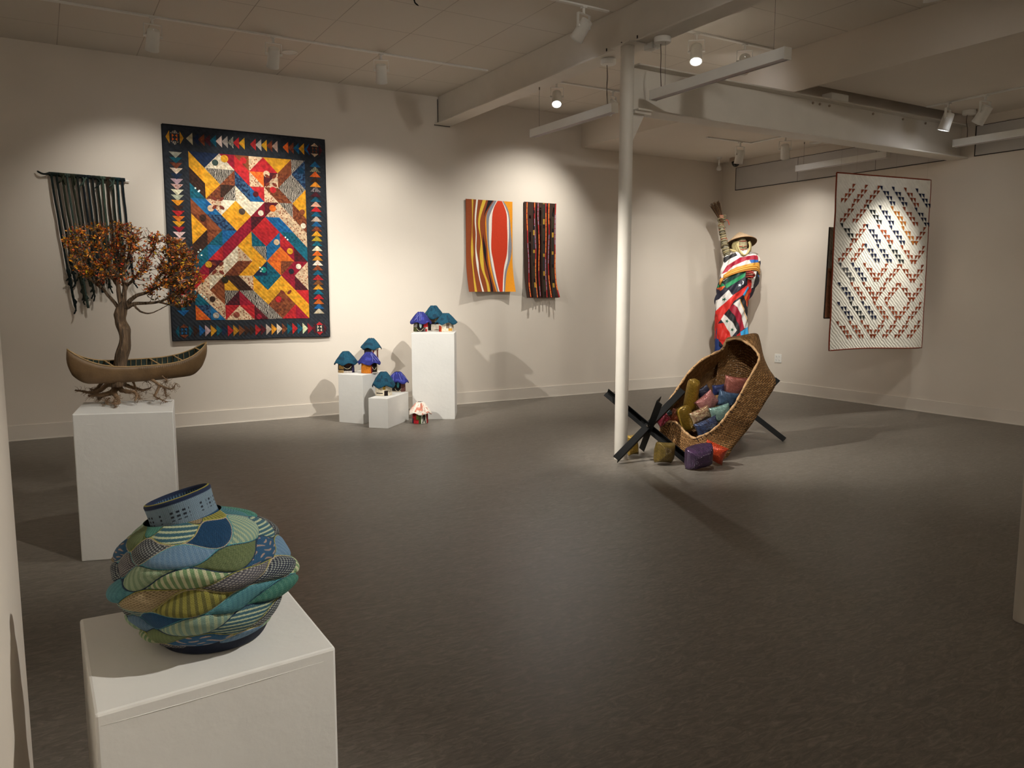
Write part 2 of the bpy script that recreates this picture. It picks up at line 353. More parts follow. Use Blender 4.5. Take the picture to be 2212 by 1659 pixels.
# lamps behind and beside the viewer; some read from shadows, some added as fill
for x, y, tg, wt, lb, cone in (
 (2.2, 3.5, (.4, 4.8, 1.1), 10, 'white track spotlight over the middle of the floor', 44),
 (1.75, 1.45, (.35, 4.7, 1.2), 16, 'white track spotlight beside the viewer lighting the canoe tree', 36),
 (3.0, .25, (.25, 1.7, .75), 23, 'white track spotlight lighting the woven vase', 34),
 (-1.2, 5.5, (3.8, 8.4, .9), 20, 'white track spotlight over the left side of the room', 34),
 (1.2, 5.5, (4.8, 5.1, .5), 42, 'white track spotlight lighting the leaning basket', 36),
 (3.2, 3.5, (5.0, 5.2, .4), 10, 'white track spotlight in front of the leaning basket', 44),
 (2.6, -1.2, (5.4, 5.3, 3.0), 4.5, 'added unseen fill spotlight behind the viewer aimed at the beams', 62),  # added out of view to brighten beams, column top and light bars
 (5.5, 3.5, (7.0, 4.2, 0), 7, 'white track spotlight over the right side of the floor', 90),
 (-.5, -1.2, (-.8, -3, 2.6), 58, 'added unseen fill spotlight bouncing off the wall behind the viewer, left one', 90),  # this row is added: bounce fill from the rear wall
 (1.6, -1.2, (1.8, -3, 2.6), 58, 'added unseen fill spotlight bouncing off the wall behind the viewer, second one', 90),
 (3.7, -1.2, (4.0, -3, 2.6), 58, 'added unseen fill spotlight bouncing off the wall behind the viewer, third one', 90),
 (5.7, -1.2, (6.4, -3, 2.6), 58, 'added unseen fill spotlight bouncing off the wall behind the viewer, right one', 90),
 (-2.6, 2.5, (-4, 2.7, 2.4), 55, 'added unseen fill spotlight bouncing off the far left wall, nearer one', 90),  # added pair, bounce fill from the left wall
 (-2.6, 5.5, (-4, 5.6, 2.4), 55, 'added unseen fill spotlight bouncing off the far left wall, farther one', 90),
): spotlight(x, y, CZ - .012, tg, wt, lb, cone, 1.0)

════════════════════

DIRECTIVE:
Transcribe the listing in full and omit the pictures.

RESULT:
Write part 2 of the bpy script that recreates this picture. It picks up at line 353. More parts follow. Use Blender 4.5. Take the picture to be 2212 by 1659 pixels.
# lamps behind and beside the viewer; some read from shadows, some added as fill
for x, y, tg, wt, lb, cone in (
 (2.2, 3.5, (.4, 4.8, 1.1), 10, 'white track spotlight over the middle of the floor', 44),
 (1.75, 1.45, (.35, 4.7, 1.2), 16, 'white track spotlight beside the viewer lighting the canoe tree', 36),
 (3.0, .25, (.25, 1.7, .75), 23, 'white track spotlight lighting the woven vase', 34),
 (-1.2, 5.5, (3.8, 8.4, .9), 20, 'white track spotlight over the left side of the room', 34),
 (1.2, 5.5, (4.8, 5.1, .5), 42, 'white track spotlight lighting the leaning basket', 36),
 (3.2, 3.5, (5.0, 5.2, .4), 10, 'white track spotlight in front of the leaning basket', 44),
 (2.6, -1.2, (5.4, 5.3, 3.0), 4.5, 'added unseen fill spotlight behind the viewer aimed at the beams', 62),  # added out of view to brighten beams, column top and light bars
 (5.5, 3.5, (7.0, 4.2, 0), 7, 'white track spotlight over the right side of the floor', 90),
 (-.5, -1.2, (-.8, -3, 2.6), 58, 'added unseen fill spotlight bouncing off the wall behind the viewer, left one', 90),  # this row is added: bounce fill from the rear wall
 (1.6, -1.2, (1.8, -3, 2.6), 58, 'added unseen fill spotlight bouncing off the wall behind the viewer, second one', 90),
 (3.7, -1.2, (4.0, -3, 2.6), 58, 'added unseen fill spotlight bouncing off the wall behind the viewer, third one', 90),
 (5.7, -1.2, (6.4, -3, 2.6), 58, 'added unseen fill spotlight bouncing off the wall behind the viewer, right one', 90),
 (-2.6, 2.5, (-4, 2.7, 2.4), 55, 'added unseen fill spotlight bouncing off the far left wall, nearer one', 90),  # added pair, bounce fill from the left wall
 (-2.6, 5.5, (-4, 5.6, 2.4), 55, 'added unseen fill spotlight bouncing off the far left wall, farther one', 90),
): spotlight(x, y, CZ - .012, tg, wt, lb, cone, 1.0)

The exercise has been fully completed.